Turkey Season Opens in New Jersey Next Week, Youth Day Hunt Tomorrow
Wild turkey counts are stable statewide, with the estimated population at 23,000 birds. Last spring’s harvest was 2,850 gobblers. Numbers are especially strong in the southern tier counties, and those with gobbler permits for Turkey Hunting Areas (THAs) 14, 15, 16, 20, 21 and 22 encompassing the counties of Ocean, Burlington, Camden, Gloucester, Salem, Cumberland and Cape May should experience good to excellent opportunities for putting a longbeard on the ground.
This is a five week permit season, and a youth day (tomorrow) that is designated by Monday-Friday segments, except Period E which is Saturdays, including May 1, 8, 15 and 22. Period D is 10 days (May 17-21 and May 24-28); Period A is April 26-30; B is May 3-7; and Period C is May 10-14. The “Y” period is for youth hunters.
Hunting hours are half hour before sunrise to noon, except during Period D and the final Saturday of E, when it’s a half-hour before sunrise to sunset.
Spring turkey hunting is especially challenging as the hunter is trying to entice the male from doing something totally against his natural instincts. During this springtime mating season, the tom turkey will sound off with a series of hair raising, thunderous gobbles before flying down from his roost in a tree. Hens will begin calling and he’ll respond with more gobbling, thus giving them direction where to find him.
In the hunting situation, the trick is to get the gobbler to come to you by enticing him with a series of seductive hen calls. This is totally against his natural game plan. However, it is mating season, and there is plenty of competition not only from other mature gobblers, but jakes, those year-old boy toms beginning to feel the sexual urges.

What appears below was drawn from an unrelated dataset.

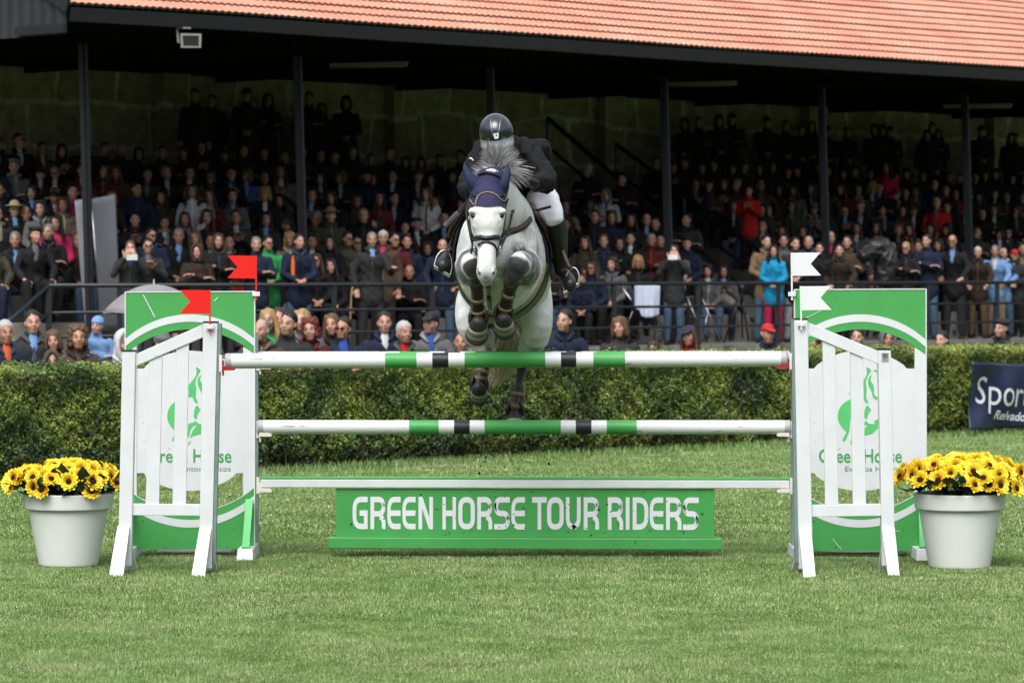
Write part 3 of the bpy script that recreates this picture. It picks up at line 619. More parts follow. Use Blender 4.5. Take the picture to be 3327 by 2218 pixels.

He’ll be cautious, of course, this inherent wariness compounded by the fact that a turkey’s eyesight is second to none in the avian world. Even if on the run (we’ve had that happen) ready for a tryst and he spies any unnatural movement, color that gobbler gone.
The use of a decoy or two, usually a hen or a hen and a jake, will get him zeroed on the task at hand, and is a hedge against a screw up.
If all goes according to plan, the gobbler will come in, and in a display to get the hen to show herself (or in the case of a decoy, show him some attention), he’ll go into a full strut with his huge tail fanned, wingtips dragging the ground, and his head lit up with reds, whites and blues. It is a mind blowing, heart pounding scene.
Shotgun (10, 12 and 20 gauges/shot #4 to 7-1/2) or bow (long, recurve, compound with a 35-lb. minimum draw, or a crossbow with a 75-lb. minimum) are the legal means.
While there are loads leftover permits available for purchase ($22) in several of the northern THAs, it’s pretty much a sell total sell out in the aforementioned southern zones, the exceptions being, as you read this, 82 available in THA 20 for C week, and plenty of youth permits for all THAs. If you want to get a THA 20 permit, or secure a permit for a youth hunter, visit www.njfishandwildlife.com and go to the license/permit section dead center on the website page, then click and go the permit availability link at the top of the page.
Any gobbler harvested must be tagged and then reported via the automated system (see page 54 of the Hunting Digest).
The youth hunt is today, the restrictions being that the licensed youngster be accompanied by a properly licensed non-hunting adult 21 years or older. If the youth does not bag a gobbler today, hunting will be allowed in the chosen THA the remainder of the season until the one gobbler is harvested.